I NUMERI E IL VOTO UTILE
Ad alimentare i timori ci pensano i sondaggi, che danno Marine Le Pen al primo posto davanti a tutti gli altri candidati alle presidenziali francesi. Solo lei raggiunge il 25%. A tenere accesa la speranza c’è il sistema elettorale di Parigi, che in teoria potrebbe fornire gli anticorpi necessari per scongiurare l’ingresso all’Eliseo della leader del Front National. Il 25% a favore vuol dire anche che – al momento – il 75% è contro. E i precedenti rivelano che in casi come questi i francesi si sono già dimostrati pronti a costruire una coalizione anti-Front nel nome del “voto utile” (Chirac fu sostenuto dai socialisti nel 2002 al ballottaggio con Le Pen padre).
TRE MESI CALDI
Di certo Bruxelles non può far finta di nulla, non può attendere il 7 maggio per preparare le eventuali contromosse. Perché, in contemporanea con la campagna elettorale francese, l’agenda a dodici stelle prevede una serie di appuntamenti-chiave. In questi novanta giorni l’Ue dovrà iniziare a trattare il divorzio con la Gran Bretagna, che notificherà ufficialmente la sua intenzione di uscire dall’Unione entro la fine di marzo. L’atteggiamento riservato a Londra sarà un messaggio anche alle altre capitali tentate dalla fuga. Ma non è finita. Tra meno di due mesi (il 25 marzo) Roma ospiterà il summit che avrà il compito di ridisegnare l’Europa del futuro. Domanda: che futuro potrebbe avere un’Europa che, dopo la Gran Bretagna, si trovasse orfana anche della Francia, uno dei sei Paesi fondatori?
PARIGI NON E’ LONDRA
Il pensiero dominante a Bruxelles è che una “Frexit” non sarebbe la stessa cosa della Brexit. Semplicemente per il fatto che, già oggi, i ruoli di Francia e Gran Bretagna nella Ue sono molto diversi tra di loro. Parigi è uno dei pilastri dell’Unione e – a fasi alterne – anche locomotiva. Londra ha sempre cercato – e ottenuto – un trattamento di favore. È fuori dall’Euro e dall’area Schengen, per esempio. È la dimostrazione che già oggi esiste un’Europa a più velocità, direzione su cui Angela Merkel ha invitato i suoi colleghi a insistere in vista del summit di Roma.

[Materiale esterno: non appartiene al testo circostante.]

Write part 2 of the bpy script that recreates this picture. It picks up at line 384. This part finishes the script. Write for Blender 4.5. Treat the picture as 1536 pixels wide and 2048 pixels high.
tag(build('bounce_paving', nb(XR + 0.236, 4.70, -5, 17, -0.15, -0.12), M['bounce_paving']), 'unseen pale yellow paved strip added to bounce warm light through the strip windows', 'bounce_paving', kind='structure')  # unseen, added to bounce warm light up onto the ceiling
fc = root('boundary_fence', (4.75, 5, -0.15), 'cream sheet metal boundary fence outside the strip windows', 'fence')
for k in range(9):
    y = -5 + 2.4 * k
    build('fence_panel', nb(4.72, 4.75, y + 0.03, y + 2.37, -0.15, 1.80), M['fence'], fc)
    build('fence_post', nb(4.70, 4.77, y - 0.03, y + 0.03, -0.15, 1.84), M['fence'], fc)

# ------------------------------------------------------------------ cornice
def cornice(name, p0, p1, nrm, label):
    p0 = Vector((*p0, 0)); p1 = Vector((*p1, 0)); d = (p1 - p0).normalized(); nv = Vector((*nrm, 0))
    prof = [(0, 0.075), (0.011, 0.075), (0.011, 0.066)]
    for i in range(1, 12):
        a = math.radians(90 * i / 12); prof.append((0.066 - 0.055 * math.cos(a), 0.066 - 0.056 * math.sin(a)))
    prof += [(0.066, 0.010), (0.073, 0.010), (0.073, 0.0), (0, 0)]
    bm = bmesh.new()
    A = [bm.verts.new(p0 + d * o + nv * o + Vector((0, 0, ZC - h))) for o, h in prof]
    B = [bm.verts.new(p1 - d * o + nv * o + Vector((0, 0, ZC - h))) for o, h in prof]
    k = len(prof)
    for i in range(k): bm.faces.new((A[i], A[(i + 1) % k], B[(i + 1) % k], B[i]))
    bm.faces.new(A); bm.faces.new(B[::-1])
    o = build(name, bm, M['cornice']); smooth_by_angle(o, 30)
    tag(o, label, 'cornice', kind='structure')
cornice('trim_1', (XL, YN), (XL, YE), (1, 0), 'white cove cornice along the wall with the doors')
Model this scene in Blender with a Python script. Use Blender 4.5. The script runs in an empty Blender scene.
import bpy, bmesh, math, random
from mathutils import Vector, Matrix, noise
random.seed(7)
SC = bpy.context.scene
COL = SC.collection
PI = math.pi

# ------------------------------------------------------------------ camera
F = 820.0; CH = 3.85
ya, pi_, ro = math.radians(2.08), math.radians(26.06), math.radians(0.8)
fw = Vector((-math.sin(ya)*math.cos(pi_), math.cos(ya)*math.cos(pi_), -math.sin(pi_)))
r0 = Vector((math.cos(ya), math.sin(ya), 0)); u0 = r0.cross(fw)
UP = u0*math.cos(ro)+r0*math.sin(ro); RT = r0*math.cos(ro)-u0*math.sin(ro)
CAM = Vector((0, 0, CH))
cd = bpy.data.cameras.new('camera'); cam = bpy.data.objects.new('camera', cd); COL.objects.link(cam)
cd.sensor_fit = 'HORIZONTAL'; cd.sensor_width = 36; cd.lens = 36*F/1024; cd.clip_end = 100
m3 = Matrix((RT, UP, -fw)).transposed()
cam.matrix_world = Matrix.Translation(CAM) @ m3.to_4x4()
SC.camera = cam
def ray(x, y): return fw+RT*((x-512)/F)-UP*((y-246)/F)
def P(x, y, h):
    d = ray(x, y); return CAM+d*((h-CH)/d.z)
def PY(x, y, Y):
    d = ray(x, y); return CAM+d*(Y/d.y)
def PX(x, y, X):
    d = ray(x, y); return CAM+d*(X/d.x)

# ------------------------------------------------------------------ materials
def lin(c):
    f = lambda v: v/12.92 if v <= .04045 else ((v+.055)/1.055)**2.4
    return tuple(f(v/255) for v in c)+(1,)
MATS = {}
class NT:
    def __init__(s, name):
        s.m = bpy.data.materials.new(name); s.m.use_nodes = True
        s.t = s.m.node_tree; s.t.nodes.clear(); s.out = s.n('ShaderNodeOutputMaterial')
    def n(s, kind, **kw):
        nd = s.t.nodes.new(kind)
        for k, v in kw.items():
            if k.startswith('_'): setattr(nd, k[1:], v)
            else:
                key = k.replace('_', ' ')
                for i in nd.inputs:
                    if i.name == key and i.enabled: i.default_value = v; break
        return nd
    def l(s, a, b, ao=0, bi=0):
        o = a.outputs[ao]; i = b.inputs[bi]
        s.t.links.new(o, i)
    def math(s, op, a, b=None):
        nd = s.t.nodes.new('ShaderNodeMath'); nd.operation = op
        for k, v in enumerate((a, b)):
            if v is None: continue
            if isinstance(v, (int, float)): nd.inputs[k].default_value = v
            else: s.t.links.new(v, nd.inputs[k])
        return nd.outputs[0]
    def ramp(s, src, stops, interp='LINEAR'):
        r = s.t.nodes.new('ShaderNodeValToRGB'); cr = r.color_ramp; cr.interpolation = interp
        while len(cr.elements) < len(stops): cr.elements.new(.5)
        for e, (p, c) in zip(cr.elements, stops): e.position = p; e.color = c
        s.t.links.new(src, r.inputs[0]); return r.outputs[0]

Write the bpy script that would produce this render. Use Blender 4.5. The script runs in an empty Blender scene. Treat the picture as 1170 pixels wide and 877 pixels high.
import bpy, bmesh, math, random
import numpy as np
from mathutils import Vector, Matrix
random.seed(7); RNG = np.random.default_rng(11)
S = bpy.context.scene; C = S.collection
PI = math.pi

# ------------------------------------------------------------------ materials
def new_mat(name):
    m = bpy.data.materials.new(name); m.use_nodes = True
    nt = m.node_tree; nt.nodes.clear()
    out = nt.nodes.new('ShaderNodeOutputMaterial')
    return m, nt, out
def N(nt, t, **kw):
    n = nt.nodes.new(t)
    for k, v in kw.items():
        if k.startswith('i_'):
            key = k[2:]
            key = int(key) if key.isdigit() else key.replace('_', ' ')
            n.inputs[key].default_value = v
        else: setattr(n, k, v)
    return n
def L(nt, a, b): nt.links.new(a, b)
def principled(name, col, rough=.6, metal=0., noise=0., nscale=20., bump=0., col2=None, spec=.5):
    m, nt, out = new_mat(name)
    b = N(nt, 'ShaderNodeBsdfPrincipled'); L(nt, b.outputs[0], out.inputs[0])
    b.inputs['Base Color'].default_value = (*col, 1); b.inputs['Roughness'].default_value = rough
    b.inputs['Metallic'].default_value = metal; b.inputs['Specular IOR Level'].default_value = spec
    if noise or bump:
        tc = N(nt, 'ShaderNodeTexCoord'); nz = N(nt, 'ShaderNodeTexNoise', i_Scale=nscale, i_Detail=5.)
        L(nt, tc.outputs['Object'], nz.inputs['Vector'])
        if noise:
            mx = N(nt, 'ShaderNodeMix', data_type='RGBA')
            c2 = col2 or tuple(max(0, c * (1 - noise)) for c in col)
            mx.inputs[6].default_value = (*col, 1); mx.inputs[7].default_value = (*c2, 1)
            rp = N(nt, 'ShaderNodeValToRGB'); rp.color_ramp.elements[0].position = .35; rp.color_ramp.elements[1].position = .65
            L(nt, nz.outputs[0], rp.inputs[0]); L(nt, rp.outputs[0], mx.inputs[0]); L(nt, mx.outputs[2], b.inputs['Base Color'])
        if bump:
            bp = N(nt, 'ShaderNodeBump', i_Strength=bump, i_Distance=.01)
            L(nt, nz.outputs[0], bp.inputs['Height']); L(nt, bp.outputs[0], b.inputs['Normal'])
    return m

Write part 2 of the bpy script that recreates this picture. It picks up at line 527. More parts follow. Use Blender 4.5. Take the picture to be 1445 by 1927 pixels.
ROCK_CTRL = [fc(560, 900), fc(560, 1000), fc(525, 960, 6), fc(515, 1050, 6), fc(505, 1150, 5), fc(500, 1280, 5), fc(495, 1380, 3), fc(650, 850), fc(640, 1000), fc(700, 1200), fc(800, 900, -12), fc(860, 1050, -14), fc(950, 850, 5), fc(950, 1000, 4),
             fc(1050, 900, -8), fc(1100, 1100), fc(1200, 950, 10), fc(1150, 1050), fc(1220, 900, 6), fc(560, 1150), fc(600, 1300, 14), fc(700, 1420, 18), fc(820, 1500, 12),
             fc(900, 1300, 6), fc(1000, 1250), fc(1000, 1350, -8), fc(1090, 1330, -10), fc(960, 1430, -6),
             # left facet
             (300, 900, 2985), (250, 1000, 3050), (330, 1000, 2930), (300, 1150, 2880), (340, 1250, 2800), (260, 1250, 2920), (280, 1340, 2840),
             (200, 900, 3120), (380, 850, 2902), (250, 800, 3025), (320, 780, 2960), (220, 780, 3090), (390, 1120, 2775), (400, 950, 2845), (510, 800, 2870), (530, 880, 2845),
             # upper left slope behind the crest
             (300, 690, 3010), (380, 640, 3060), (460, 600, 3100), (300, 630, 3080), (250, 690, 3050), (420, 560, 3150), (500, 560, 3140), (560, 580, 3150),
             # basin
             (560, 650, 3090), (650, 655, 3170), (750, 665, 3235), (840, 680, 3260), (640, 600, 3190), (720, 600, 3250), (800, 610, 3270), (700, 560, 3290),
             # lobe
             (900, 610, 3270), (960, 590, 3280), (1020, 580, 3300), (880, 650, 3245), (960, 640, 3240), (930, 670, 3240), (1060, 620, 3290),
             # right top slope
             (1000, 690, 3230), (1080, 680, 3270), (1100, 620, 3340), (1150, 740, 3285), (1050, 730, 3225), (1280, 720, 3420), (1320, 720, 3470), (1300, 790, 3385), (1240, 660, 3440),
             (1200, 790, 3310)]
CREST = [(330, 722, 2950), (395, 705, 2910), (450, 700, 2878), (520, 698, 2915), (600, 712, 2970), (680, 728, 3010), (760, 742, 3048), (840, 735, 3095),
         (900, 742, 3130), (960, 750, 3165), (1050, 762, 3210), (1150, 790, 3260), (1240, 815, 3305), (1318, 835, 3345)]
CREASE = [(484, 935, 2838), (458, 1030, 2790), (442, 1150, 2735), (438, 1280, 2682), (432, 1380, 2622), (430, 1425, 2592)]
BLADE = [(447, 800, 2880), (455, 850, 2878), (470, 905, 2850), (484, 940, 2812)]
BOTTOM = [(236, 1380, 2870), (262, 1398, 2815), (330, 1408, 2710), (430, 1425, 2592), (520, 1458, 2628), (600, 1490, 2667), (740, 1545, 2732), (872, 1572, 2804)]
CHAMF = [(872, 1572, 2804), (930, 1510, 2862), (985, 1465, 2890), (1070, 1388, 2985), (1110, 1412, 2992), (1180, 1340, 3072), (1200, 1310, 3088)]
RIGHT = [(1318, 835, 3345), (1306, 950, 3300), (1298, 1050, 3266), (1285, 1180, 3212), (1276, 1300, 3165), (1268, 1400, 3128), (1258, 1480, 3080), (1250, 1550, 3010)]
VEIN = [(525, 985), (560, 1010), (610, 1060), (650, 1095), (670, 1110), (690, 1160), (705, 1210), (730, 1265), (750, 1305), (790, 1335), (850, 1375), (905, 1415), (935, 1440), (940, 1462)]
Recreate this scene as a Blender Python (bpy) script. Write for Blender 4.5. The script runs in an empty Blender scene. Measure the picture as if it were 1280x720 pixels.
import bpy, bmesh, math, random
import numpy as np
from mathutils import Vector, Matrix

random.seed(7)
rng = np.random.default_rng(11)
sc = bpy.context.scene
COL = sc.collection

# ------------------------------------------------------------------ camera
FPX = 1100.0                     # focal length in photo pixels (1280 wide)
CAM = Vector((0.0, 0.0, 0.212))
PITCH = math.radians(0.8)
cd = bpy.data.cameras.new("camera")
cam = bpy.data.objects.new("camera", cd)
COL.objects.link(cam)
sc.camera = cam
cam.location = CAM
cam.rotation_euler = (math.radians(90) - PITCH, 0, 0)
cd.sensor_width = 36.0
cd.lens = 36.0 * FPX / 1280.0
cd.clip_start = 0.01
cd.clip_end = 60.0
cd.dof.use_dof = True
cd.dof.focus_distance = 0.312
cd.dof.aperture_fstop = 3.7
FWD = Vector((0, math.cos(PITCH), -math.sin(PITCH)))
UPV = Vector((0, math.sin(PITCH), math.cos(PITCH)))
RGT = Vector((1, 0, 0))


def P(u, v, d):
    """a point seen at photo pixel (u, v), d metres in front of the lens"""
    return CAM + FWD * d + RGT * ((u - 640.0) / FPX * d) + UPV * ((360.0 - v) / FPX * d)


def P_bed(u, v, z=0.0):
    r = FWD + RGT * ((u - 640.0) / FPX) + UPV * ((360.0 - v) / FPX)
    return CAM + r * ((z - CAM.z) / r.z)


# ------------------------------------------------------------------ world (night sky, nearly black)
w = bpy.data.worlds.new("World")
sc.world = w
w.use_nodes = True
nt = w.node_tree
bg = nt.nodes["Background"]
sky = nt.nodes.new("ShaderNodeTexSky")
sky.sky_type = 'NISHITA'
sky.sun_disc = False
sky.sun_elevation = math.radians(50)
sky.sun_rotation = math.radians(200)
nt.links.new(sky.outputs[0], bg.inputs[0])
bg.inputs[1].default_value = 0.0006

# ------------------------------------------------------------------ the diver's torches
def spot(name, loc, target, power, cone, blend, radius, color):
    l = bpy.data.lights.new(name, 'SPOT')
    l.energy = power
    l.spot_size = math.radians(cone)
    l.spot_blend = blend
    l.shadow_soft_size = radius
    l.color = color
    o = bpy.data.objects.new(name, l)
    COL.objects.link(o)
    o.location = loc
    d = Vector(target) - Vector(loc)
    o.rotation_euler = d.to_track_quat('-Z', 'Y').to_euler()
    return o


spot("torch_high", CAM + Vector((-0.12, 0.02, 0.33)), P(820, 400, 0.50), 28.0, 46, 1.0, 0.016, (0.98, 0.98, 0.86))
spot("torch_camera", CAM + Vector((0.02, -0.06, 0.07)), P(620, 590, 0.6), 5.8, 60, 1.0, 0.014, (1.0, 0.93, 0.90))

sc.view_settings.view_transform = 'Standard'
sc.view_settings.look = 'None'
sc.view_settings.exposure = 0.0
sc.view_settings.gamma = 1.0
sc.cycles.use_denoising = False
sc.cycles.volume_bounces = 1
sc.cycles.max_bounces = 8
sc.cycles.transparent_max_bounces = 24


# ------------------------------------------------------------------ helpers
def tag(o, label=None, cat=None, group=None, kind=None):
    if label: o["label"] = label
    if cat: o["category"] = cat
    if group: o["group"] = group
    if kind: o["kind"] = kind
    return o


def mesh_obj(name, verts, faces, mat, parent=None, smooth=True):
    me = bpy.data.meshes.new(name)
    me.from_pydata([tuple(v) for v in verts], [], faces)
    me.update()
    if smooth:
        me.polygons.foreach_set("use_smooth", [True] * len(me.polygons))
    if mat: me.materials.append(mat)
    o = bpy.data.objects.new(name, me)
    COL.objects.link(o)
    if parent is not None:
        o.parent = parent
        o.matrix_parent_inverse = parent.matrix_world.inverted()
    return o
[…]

CERCHI CONCENTRICI E ZAVORRE
Quell’appuntamento servirà per riflettere sul fatto che è meglio percorrere la via che porta a più Unioni europee e non cercare una rigida e irraggiungibile Unione a tutti i costi, necessariamente forte e compatta su qualsiasi politica. Semplicemente perché non tutti i Paesi hanno le stesse sensibilità e le stesse esigenze e dunque un piccolo blocco può essere capace di paralizzare l’intera Unione. È anche per questo che Paul Magnette, leader della Vallonia, balzato agli onori delle cronache in autunno per aver tenuto sotto scacco il Ceta (accordo commerciale Ue-Canada), ha buttato lì una soluzione radicale: per il bene dell’Europa, il socialista belga ha auspicato che altri Stati prendano la strada della Gran Bretagna. Ha citato la Polonia, l’Ungheria, la Romania e la Bulgaria, Paesi che alcuni governi considerano ancora come “zavorre”. Ma ha anche parlato di Danimarca e Svezia, con cui si potrebbe restare legati solo da un meno vincolante accordo commerciale.
FLESSIBILITA’ E DINAMISMO
L’idea della Cancelliera – che l’Italia sostiene da tempo – è ovviamente meno drastica e prevede un’Europa disegnata a cerchi concentrici, con gradi di integrazione variabili. Più flessibile e dunque più dinamica. È la ricetta per reagire alla Brexit. E per scongiurare un risultato simile se anche i francesi, in caso di clamorosa vittoria di Le Pen, si trovassero a decidere il loro destino europeo con un referendum.